Friday, February 1, 2013

Sherlock

Sherlock Holmes, the iconic detective character. Sir Arthur Conan Doyle has managed to create a character that withstands the test of time, and, in recent years, seems to only be growing in popularity. From the Blockbuster starring Robert Downey Jr. and Jude Law (an impeccable match) or the BBC modern day series simply titled 'Sherlock' starring Benedict Cumberbatch and Martin Freeman, the Memoirs and Adventures of Sherlock Holmes live on.

Having recently read a large number of the iconic stories, I must admit, it makes sense to see so many of the plots adapted to screen - they are intriguing riddles which lend themselves far better to film than to print. Because really, being told in point-by-point factual reports of the minute details which lead to discovery is not entirely suspenseful or exciting. Sure, there is interest and intrigue and most definitely a sense of awe, but it's a report. It's not a... story.
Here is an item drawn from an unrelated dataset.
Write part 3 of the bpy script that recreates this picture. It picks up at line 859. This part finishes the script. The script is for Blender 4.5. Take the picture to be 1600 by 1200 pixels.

So it seems that it is the mystery of how Sherlock can be so effortlessly observant, the question of the character himself rather than each individual storyline. We are captured by him, and his unusual character and, in turn, the humourous relation between himself and Watson, far more than we care to know 'who-done-it'. And thus, Sherlock becomes the perfectly malleable, transient character. You can move him through time and era effortlessly, changing crime and mystery to fit. Because that's not the part the matters to us. We, like Watson, simply want to watch the genius at work.